>>>>

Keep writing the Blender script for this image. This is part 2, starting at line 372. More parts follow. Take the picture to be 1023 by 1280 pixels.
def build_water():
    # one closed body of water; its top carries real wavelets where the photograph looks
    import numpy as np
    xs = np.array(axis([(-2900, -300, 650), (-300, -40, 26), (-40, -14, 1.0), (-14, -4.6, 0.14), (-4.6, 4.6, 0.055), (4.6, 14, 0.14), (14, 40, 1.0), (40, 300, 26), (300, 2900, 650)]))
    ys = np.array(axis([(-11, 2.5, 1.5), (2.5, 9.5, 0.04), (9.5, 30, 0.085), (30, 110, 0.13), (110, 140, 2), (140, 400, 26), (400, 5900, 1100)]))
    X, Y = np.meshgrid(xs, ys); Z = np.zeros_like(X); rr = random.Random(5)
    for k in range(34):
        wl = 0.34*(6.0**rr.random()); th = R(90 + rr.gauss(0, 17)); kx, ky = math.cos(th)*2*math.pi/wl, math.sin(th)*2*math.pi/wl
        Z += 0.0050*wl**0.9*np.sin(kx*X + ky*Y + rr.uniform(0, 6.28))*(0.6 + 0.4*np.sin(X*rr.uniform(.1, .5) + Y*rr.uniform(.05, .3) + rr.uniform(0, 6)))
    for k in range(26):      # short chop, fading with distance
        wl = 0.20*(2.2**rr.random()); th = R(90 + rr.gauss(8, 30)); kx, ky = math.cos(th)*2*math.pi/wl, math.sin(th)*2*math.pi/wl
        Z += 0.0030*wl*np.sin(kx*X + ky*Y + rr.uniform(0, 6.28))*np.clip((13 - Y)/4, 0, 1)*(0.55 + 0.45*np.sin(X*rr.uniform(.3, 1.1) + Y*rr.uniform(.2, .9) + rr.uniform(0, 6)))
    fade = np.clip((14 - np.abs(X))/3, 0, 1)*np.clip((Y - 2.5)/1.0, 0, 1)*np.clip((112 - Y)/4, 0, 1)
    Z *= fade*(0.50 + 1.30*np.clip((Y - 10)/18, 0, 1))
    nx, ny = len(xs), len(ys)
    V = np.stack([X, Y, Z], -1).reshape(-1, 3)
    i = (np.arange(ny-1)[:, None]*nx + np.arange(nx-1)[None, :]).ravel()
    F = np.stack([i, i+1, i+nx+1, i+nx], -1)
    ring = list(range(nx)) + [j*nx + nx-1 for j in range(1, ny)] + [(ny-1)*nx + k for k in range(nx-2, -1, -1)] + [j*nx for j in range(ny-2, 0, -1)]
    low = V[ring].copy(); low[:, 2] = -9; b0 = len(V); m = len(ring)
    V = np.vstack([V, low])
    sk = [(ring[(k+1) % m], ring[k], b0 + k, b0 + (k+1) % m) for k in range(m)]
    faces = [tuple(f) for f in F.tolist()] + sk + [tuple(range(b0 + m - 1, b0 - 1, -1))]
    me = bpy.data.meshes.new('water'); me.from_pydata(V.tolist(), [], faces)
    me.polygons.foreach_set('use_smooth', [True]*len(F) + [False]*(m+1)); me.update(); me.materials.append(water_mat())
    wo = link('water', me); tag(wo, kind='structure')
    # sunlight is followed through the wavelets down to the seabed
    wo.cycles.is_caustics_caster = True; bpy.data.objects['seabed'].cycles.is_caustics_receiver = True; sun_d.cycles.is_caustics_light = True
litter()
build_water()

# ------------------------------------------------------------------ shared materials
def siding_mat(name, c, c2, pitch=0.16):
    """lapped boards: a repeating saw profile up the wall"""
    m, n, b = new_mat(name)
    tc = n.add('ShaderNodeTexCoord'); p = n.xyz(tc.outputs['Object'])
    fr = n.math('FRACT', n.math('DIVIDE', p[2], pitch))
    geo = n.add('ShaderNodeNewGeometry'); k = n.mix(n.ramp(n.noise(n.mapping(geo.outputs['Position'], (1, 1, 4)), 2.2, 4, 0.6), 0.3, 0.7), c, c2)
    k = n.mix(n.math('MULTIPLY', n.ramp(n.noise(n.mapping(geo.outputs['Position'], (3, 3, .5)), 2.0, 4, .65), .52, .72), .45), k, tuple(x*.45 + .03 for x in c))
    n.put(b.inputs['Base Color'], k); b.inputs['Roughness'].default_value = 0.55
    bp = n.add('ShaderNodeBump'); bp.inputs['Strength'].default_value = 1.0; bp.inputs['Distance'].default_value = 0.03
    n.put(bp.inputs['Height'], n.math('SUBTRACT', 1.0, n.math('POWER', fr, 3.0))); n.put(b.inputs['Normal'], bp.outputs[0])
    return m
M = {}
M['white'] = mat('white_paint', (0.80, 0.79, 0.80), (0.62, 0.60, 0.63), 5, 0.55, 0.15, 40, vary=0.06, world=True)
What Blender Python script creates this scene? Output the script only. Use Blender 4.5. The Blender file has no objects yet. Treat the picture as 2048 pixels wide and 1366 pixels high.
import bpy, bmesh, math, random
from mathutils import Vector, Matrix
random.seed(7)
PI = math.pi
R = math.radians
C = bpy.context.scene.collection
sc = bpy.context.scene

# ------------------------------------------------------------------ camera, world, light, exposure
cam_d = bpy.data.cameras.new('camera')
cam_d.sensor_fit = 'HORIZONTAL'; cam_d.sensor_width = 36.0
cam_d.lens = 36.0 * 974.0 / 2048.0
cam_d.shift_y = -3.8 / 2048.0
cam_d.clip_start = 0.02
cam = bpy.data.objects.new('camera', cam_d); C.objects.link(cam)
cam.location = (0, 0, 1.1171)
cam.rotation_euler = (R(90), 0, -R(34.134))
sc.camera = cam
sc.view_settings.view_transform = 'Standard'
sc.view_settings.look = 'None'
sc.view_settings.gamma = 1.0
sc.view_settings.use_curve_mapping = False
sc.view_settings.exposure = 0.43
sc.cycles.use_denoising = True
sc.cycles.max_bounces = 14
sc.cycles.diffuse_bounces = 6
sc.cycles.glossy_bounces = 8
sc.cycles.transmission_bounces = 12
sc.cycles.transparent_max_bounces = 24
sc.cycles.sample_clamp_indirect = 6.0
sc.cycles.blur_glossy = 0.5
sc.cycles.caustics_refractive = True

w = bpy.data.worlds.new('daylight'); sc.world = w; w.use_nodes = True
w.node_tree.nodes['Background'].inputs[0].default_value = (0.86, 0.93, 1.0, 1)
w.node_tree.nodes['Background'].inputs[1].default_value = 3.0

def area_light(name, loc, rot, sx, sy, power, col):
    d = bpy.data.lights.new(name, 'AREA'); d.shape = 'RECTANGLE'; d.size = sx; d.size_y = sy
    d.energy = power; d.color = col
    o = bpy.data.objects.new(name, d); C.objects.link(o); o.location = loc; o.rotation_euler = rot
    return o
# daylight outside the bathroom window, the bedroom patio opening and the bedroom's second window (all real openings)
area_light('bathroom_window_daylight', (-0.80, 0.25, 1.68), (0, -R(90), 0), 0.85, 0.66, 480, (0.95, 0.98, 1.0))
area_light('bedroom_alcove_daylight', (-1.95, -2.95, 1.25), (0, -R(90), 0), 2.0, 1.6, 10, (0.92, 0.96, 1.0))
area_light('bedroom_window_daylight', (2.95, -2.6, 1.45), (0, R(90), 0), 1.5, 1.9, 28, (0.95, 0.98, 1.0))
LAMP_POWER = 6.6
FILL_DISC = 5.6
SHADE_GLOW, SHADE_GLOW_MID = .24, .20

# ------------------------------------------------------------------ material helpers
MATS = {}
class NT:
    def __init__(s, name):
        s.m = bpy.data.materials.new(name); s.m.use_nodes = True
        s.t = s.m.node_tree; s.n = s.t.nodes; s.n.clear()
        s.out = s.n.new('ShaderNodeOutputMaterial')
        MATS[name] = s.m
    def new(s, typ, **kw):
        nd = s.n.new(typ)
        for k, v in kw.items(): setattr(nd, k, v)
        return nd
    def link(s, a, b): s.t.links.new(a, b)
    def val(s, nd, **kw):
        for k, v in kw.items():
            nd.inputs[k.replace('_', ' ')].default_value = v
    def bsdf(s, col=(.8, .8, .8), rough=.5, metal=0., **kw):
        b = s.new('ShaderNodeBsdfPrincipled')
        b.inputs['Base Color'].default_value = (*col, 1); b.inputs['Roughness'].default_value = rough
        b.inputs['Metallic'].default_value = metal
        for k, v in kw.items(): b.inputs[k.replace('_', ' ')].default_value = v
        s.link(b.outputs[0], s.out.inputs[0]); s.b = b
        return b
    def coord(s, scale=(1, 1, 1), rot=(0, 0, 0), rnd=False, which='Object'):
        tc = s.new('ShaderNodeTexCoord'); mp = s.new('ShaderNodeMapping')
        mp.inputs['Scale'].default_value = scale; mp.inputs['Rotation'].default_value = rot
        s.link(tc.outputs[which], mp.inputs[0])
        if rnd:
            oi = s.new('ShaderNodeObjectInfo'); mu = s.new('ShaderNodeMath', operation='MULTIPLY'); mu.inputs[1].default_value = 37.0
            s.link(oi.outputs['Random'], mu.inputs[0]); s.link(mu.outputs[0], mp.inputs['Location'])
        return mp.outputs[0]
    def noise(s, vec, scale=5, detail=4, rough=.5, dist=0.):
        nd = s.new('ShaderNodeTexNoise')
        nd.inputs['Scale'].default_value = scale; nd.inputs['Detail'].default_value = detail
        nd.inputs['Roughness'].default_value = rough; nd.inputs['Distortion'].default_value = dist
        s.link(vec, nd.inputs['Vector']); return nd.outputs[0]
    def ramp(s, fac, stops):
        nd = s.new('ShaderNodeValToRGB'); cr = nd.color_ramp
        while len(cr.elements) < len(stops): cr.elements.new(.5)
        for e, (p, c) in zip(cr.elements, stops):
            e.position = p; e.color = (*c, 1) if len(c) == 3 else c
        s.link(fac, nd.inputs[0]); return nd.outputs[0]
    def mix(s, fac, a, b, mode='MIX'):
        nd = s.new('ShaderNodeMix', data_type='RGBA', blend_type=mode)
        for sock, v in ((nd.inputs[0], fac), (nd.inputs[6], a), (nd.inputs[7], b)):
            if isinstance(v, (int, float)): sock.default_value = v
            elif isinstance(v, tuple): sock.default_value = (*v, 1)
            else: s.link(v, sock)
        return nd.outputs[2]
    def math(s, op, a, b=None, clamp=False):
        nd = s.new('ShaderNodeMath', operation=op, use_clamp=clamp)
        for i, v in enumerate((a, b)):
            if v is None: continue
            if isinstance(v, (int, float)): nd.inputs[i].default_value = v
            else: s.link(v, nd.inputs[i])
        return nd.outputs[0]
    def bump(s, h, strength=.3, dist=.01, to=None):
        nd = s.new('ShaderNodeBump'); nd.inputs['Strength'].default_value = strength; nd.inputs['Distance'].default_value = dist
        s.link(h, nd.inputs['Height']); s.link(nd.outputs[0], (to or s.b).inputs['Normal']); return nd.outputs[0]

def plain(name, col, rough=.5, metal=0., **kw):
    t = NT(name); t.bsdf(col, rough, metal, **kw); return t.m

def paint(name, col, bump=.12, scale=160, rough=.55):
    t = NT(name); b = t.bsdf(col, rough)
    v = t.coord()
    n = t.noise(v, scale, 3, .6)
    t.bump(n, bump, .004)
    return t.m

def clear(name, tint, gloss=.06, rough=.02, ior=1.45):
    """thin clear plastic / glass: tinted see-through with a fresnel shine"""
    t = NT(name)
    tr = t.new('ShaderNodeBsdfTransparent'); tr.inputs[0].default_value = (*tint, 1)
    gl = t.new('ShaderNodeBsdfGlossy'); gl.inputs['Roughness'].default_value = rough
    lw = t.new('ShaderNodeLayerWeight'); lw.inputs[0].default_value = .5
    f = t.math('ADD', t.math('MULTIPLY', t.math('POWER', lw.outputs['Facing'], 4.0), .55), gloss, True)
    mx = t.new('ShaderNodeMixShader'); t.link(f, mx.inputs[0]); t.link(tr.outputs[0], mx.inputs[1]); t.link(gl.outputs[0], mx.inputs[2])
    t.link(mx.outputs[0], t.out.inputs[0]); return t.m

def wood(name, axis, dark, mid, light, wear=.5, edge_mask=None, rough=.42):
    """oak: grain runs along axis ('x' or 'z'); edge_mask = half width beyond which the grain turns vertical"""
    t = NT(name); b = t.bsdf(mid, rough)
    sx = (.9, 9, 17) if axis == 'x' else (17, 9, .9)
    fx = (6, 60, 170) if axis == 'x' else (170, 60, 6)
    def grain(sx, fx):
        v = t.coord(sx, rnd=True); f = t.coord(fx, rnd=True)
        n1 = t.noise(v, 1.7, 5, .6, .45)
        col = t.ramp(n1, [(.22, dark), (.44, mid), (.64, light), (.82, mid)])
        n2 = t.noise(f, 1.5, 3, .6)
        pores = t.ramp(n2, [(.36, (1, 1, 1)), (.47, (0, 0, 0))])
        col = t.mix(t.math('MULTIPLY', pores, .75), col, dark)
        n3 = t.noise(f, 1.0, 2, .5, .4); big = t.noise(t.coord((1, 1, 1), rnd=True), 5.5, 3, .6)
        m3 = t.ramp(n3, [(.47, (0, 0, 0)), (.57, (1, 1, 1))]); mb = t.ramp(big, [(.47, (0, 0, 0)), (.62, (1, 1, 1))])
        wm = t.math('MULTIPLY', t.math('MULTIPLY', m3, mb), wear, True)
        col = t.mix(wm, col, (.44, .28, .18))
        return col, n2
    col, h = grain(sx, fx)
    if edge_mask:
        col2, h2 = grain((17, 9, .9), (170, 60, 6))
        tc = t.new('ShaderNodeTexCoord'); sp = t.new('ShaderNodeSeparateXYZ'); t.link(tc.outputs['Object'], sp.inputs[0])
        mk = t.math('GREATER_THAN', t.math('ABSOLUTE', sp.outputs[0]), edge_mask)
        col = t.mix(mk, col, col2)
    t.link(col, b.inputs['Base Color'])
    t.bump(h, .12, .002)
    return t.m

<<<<

Extract the lines from the line with "What Blender Python" to the line with "sc = bpy.context.scene", inclusive, reproducing them exactly and leaving out every other line.

# Solution
What Blender Python script creates this scene? Output the script only. Use Blender 4.5. The Blender file has no objects yet. Treat the picture as 2048 pixels wide and 1366 pixels high.
import bpy, bmesh, math, random
from mathutils import Vector, Matrix
random.seed(7)
PI = math.pi
R = math.radians
C = bpy.context.scene.collection
sc = bpy.context.scene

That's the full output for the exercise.